● Goal of the exercise: Your task is to repeat only the lines from the one with "Write part 2 of" through the one with "b = MB(); b.box(BD0", exactly as they stand, both ends included.

○ ○ ○

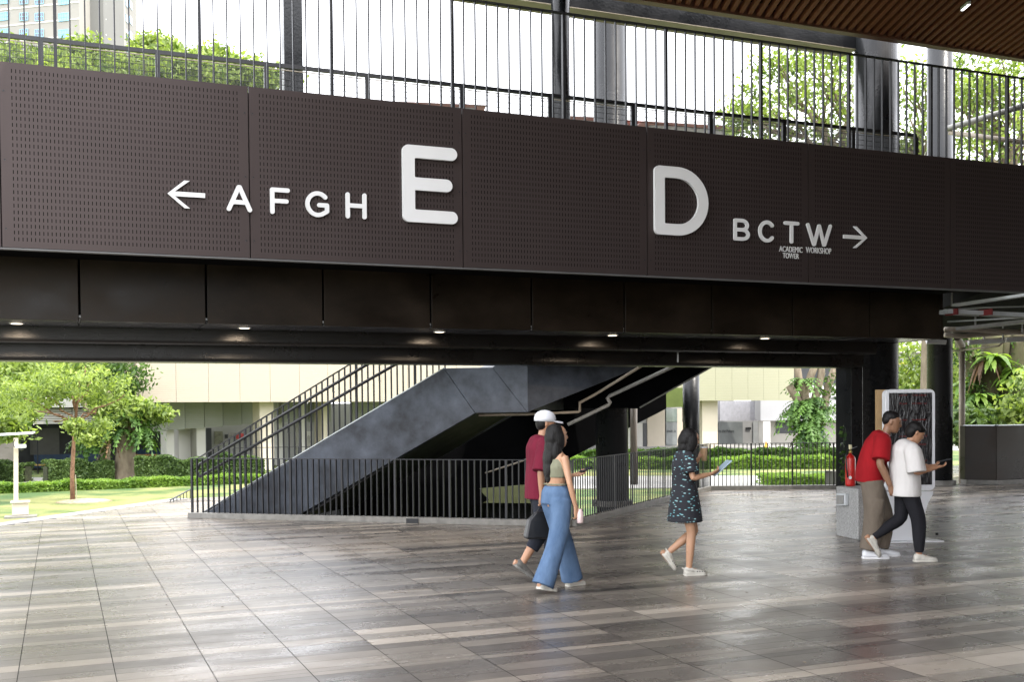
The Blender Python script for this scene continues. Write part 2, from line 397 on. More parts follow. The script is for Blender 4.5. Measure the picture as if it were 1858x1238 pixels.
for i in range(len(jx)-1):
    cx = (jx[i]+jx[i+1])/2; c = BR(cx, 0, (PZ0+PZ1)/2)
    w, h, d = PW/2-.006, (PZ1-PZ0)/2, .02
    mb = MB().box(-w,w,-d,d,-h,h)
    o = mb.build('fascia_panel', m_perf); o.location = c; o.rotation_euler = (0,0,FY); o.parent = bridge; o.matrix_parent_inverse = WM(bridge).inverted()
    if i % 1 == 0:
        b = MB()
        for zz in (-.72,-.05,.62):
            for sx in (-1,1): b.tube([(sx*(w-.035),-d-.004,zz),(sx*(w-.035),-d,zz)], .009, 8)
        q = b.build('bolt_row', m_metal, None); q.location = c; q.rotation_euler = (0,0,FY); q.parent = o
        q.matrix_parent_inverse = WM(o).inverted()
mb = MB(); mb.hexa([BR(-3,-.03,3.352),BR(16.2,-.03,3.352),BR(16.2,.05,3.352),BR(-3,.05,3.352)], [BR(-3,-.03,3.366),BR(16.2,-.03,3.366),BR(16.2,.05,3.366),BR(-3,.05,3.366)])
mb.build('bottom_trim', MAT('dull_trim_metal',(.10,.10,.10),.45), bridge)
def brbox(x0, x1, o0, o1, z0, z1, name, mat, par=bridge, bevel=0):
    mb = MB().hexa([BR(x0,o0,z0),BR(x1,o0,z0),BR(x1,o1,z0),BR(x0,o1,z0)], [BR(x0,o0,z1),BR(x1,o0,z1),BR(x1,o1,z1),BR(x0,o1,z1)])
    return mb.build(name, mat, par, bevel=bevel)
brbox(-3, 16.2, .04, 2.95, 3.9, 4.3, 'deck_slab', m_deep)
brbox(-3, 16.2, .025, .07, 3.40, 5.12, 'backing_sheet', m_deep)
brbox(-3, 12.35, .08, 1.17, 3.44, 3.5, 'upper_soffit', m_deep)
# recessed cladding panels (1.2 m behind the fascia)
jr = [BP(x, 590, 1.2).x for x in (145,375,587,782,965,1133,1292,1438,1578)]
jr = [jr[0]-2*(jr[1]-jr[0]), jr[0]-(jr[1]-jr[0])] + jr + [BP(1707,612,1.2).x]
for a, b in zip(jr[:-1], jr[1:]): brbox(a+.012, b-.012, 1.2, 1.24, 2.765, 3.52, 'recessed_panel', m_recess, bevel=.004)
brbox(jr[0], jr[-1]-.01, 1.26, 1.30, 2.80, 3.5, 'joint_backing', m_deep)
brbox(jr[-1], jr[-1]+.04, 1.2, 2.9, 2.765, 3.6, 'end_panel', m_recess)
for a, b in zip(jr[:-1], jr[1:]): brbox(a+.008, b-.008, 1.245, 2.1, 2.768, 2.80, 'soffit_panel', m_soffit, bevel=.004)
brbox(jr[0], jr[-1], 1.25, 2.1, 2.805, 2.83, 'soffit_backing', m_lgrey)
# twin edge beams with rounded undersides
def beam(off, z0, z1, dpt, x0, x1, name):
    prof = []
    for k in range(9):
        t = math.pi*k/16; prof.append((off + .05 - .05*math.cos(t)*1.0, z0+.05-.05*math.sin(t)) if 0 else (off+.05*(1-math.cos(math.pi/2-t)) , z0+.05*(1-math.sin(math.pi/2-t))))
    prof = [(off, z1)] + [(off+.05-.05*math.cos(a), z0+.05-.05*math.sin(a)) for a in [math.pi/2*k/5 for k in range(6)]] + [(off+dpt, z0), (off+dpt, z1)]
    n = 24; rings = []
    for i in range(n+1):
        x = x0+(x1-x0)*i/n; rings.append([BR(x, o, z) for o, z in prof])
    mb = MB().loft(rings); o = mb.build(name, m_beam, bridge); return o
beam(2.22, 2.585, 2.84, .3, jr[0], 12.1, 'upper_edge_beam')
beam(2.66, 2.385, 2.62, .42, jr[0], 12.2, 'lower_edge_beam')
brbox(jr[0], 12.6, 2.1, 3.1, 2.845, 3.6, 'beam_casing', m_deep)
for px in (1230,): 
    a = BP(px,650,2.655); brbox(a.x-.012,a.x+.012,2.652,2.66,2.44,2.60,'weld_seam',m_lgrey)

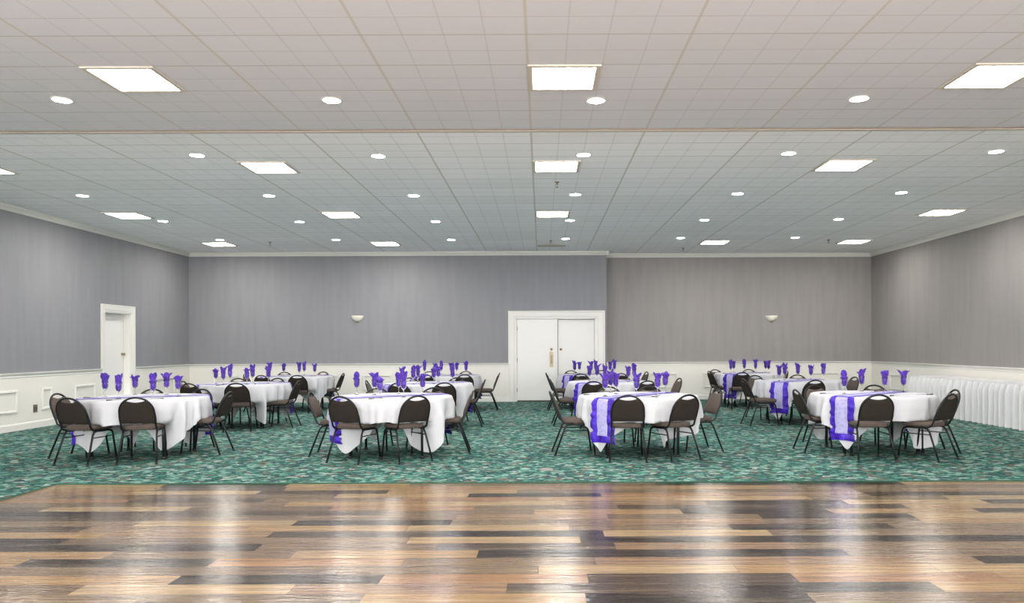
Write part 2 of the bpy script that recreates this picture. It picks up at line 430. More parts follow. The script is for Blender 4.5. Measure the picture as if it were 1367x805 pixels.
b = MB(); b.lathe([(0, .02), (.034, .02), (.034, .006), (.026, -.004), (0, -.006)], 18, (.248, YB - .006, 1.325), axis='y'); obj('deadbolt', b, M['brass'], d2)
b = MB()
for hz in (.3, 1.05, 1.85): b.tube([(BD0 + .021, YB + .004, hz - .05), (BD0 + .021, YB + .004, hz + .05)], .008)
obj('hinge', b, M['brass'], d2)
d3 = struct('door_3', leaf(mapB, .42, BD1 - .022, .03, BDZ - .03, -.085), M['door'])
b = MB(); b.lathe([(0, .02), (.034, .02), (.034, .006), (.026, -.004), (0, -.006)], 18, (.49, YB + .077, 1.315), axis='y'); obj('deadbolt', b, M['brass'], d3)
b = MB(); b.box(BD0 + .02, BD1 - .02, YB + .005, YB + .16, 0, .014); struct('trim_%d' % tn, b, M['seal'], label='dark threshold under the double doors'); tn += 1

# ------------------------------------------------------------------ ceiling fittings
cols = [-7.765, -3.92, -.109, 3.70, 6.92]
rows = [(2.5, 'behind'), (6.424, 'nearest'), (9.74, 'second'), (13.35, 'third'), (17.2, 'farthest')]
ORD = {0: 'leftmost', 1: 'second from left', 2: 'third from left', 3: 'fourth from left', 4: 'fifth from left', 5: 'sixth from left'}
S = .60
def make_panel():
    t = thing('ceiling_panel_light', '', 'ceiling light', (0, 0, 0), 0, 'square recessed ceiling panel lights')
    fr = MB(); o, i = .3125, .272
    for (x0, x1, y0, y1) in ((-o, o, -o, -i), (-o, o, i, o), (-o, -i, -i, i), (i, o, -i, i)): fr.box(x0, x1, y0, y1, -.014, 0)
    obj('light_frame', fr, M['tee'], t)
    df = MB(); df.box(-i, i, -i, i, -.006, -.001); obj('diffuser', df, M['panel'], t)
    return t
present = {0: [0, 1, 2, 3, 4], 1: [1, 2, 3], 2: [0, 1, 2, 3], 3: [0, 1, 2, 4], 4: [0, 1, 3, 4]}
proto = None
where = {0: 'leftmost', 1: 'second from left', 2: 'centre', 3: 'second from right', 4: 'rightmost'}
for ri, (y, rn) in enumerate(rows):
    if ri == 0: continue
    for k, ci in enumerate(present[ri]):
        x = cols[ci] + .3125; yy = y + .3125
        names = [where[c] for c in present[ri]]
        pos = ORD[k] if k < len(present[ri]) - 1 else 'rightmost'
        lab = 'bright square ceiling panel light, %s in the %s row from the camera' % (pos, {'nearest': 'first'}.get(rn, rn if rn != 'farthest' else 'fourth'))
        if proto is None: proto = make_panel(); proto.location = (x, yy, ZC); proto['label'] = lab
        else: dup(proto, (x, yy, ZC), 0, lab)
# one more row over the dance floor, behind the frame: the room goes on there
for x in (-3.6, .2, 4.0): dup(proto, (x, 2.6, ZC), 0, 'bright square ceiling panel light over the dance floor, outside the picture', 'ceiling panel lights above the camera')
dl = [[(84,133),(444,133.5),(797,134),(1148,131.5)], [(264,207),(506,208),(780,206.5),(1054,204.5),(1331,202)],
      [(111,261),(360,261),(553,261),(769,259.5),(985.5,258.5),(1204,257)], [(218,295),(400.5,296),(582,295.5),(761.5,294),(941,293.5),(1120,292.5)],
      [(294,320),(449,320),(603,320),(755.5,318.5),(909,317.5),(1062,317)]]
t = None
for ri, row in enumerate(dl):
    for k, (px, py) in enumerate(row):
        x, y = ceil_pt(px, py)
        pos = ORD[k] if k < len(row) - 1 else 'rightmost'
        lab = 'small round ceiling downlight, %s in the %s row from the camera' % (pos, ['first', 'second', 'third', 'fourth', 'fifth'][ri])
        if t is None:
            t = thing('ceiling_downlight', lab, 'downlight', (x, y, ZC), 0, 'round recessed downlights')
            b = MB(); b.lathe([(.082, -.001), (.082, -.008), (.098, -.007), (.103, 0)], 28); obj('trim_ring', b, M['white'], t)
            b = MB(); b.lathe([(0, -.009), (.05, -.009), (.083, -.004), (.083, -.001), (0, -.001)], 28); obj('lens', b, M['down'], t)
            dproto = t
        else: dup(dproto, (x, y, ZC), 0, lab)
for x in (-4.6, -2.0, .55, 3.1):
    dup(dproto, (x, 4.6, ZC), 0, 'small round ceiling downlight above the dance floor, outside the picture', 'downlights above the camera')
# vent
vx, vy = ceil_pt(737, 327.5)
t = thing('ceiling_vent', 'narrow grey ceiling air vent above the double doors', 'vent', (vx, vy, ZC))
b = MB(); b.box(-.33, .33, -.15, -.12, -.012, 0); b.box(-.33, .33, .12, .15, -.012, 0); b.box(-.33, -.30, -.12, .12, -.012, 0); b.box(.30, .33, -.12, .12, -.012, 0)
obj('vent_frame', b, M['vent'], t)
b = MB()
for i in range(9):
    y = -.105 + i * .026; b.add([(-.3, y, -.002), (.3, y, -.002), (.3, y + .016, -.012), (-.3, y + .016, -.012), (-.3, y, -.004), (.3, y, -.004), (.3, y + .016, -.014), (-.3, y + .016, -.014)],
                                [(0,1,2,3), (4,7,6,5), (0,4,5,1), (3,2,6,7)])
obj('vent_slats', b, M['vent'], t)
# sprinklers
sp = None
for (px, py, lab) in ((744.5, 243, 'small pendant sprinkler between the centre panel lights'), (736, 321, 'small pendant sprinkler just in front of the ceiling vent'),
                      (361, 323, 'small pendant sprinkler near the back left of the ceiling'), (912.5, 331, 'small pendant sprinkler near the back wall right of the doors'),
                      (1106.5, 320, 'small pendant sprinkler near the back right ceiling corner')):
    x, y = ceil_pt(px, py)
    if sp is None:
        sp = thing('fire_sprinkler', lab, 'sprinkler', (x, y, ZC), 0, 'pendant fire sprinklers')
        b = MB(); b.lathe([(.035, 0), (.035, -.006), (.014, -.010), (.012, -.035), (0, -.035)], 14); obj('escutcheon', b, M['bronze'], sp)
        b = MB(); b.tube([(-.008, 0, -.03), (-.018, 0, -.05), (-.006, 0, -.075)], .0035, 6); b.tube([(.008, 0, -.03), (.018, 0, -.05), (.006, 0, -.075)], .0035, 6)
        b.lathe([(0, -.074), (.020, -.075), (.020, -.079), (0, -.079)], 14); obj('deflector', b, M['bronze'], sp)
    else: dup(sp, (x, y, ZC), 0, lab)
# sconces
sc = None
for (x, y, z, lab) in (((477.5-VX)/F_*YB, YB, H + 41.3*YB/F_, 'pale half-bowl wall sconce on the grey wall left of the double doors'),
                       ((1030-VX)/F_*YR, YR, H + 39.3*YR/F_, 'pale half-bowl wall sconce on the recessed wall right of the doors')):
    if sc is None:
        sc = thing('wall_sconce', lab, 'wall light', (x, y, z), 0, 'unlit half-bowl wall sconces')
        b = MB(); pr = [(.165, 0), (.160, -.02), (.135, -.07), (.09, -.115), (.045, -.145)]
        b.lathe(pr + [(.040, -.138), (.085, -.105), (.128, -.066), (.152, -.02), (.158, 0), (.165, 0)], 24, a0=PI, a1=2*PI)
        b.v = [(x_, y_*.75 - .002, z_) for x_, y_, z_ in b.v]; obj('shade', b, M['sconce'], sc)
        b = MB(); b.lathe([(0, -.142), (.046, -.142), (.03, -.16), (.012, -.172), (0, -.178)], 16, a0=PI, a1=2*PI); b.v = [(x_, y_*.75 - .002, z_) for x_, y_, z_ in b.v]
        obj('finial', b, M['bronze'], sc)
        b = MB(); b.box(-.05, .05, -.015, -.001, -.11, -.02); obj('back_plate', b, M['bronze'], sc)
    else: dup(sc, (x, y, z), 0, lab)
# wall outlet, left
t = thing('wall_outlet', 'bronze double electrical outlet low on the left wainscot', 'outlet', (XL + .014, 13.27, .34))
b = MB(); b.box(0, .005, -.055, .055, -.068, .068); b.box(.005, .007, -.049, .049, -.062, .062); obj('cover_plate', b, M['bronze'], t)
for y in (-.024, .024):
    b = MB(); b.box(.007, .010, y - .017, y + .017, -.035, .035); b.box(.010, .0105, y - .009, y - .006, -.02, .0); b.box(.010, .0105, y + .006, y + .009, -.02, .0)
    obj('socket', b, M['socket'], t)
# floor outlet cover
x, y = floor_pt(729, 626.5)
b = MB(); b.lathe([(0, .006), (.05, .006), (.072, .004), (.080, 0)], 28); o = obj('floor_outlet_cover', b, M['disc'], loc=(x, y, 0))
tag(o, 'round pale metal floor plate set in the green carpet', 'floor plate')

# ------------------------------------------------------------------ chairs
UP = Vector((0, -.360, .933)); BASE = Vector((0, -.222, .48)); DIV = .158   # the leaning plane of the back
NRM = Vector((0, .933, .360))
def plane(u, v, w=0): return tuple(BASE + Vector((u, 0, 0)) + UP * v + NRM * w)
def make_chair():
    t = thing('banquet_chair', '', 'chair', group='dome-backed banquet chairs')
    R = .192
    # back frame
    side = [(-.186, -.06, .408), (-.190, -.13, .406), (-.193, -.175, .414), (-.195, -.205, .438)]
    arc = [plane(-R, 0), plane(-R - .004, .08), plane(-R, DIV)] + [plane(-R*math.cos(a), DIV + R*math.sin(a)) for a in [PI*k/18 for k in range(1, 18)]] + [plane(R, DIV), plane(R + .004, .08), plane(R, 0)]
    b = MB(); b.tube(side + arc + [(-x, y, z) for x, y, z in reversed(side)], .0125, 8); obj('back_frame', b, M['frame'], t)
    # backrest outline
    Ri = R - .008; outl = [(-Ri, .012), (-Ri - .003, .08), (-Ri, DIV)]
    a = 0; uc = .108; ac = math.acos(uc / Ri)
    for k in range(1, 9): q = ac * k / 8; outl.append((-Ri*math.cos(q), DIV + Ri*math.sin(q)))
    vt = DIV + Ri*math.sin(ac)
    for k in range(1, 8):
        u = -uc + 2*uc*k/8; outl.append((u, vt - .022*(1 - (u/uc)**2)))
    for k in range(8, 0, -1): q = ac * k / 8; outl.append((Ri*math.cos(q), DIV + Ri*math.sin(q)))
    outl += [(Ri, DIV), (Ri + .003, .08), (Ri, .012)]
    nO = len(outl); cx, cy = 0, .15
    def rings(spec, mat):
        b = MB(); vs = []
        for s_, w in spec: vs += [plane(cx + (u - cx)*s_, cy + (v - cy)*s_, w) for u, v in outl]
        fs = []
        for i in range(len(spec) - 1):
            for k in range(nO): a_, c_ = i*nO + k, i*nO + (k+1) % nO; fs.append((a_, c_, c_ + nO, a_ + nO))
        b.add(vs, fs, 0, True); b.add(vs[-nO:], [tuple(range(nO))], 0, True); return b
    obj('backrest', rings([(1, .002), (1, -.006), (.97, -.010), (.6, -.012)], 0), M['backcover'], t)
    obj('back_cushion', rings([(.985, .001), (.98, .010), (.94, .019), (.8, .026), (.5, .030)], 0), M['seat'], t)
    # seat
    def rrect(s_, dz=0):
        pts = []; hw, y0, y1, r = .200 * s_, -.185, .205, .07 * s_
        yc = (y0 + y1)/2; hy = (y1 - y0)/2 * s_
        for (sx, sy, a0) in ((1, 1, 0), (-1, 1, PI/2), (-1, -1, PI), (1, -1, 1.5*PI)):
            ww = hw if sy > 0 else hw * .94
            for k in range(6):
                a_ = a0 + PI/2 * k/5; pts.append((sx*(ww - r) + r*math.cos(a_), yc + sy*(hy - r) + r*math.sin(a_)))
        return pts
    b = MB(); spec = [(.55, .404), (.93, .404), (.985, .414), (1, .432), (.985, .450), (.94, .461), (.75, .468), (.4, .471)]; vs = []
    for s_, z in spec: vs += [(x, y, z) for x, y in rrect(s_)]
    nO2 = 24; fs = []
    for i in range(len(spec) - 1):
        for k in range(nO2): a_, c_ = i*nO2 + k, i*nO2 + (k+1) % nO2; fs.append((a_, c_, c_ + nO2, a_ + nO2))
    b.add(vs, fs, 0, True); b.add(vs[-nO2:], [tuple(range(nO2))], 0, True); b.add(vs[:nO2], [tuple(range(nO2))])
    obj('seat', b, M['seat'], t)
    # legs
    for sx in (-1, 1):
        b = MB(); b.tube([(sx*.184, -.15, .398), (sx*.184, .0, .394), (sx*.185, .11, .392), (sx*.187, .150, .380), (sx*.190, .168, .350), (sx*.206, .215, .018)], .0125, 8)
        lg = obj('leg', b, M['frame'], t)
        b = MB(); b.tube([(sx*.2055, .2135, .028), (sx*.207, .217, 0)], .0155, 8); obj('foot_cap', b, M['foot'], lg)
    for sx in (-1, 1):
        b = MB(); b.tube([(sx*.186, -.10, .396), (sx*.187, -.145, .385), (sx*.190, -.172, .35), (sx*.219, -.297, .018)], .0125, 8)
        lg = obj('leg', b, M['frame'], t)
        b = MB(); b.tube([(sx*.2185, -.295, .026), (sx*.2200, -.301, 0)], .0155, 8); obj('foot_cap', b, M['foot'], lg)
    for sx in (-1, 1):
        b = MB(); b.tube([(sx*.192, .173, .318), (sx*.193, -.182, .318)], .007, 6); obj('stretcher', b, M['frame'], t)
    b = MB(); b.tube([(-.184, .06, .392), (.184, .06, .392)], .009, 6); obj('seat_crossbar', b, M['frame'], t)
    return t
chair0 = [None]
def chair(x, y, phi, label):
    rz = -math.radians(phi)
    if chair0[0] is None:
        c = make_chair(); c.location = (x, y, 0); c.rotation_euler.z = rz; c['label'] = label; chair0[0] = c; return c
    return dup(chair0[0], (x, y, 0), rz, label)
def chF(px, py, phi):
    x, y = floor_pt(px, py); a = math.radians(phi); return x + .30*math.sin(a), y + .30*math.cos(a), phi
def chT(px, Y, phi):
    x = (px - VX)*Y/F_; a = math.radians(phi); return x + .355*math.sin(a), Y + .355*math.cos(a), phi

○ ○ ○

● Written solution:
Write part 2 of the bpy script that recreates this picture. It picks up at line 430. More parts follow. The script is for Blender 4.5. Measure the picture as if it were 1367x805 pixels.
b = MB(); b.lathe([(0, .02), (.034, .02), (.034, .006), (.026, -.004), (0, -.006)], 18, (.248, YB - .006, 1.325), axis='y'); obj('deadbolt', b, M['brass'], d2)
b = MB()
for hz in (.3, 1.05, 1.85): b.tube([(BD0 + .021, YB + .004, hz - .05), (BD0 + .021, YB + .004, hz + .05)], .008)
obj('hinge', b, M['brass'], d2)
d3 = struct('door_3', leaf(mapB, .42, BD1 - .022, .03, BDZ - .03, -.085), M['door'])
b = MB(); b.lathe([(0, .02), (.034, .02), (.034, .006), (.026, -.004), (0, -.006)], 18, (.49, YB + .077, 1.315), axis='y'); obj('deadbolt', b, M['brass'], d3)
b = MB(); b.box(BD0 + .02, BD1 - .02, YB + .005, YB + .16, 0, .014); struct('trim_%d' % tn, b, M['seal'], label='dark threshold under the double doors'); tn += 1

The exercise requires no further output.